Louisville dominates frustrated Notre Dame

Jack Cooley #45 of the Notre Dame Fighting Irish drives to the basket against Gorgui Dieng #10 of the Louisville Cardinals during the semifinals of the Big East men's basketball tournament. (March 9, 2012) Credit: Getty Images
The Big East has seen the future, and it looks like the currents in the Ohio River. Louisville made it that way Friday night, earning its way into a Saturday night meeting against Cincinnati at Madison Square Garden. The game will decide the title for a conference expanding its geographical horizons.
Louisville reached the final by totally throttling Notre Dame, 64-50, dominating every phase of the game, including play near the basket, which had been an Irish strength. Louisville's Gorgui Dieng outscored Notre Dame big man Jack Cooley 16-11 and stood out during the deciding 26-4 spurt at the end of the first half.
It will be the first Big East final without one of the original conference members. "I think Conference USA has come to the Big Apple," Louisville coach Rick Pitino said.
Of Dieng, who shot 8-for-8 from the field, Pitino said: "He is a terrific player. We're very fortunate to have him in our program because he's one of the most popular people on campus. The sky's the limit as to how good he can become down the road."
The Cardinals will play a team from its own neck of the woods after Cincinnati upset top-seeded Syracuse -- one of the teams abandoning the Big East.
Notre Dame has become one of the league's stalwarts, which is a bit of a touchy subject. It never has reached the conference tournament final. This was their third consecutive trip to the Big East Tournament semifinal, and the Irish believed that this finally would be their chance to spend Saturday night in New York.

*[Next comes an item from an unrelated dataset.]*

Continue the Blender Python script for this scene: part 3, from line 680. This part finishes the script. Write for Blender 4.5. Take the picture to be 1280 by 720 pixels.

That feeling grew during an ascendant, overachieving season and increased with a grinding overtime win over South Florida on Thursday night. After that game, Notre Dame coach Mike Brey said: "It's something we've talked about in our program for a while. It's the next step."
Who could deny the Irish that dream after all the steps they did take, following a stumbling November? There was a 29-point loss to Missouri and a dispiriting home defeat to Georgia, not considered a strong team. If that were not discouraging enough, soon after that, Notre Dame lost Tim Abromaitis, a preseason first-team all-Big East selection, for the season with a torn anterior cruciate ligament.
In retrospect, that seemed to take pressure off Notre Dame. The team reinvented itself as a more methodical defense-first unit. It won in double overtime at Louisville on Jan. 7, after which Brey said, "We saw a young team maybe grow up before our eyes." And two weeks after that, the Irish beat Syracuse, the only team to do so until Cincinnati did it Friday.
And now the Big East title will be an Ohio-Kentucky border tussle.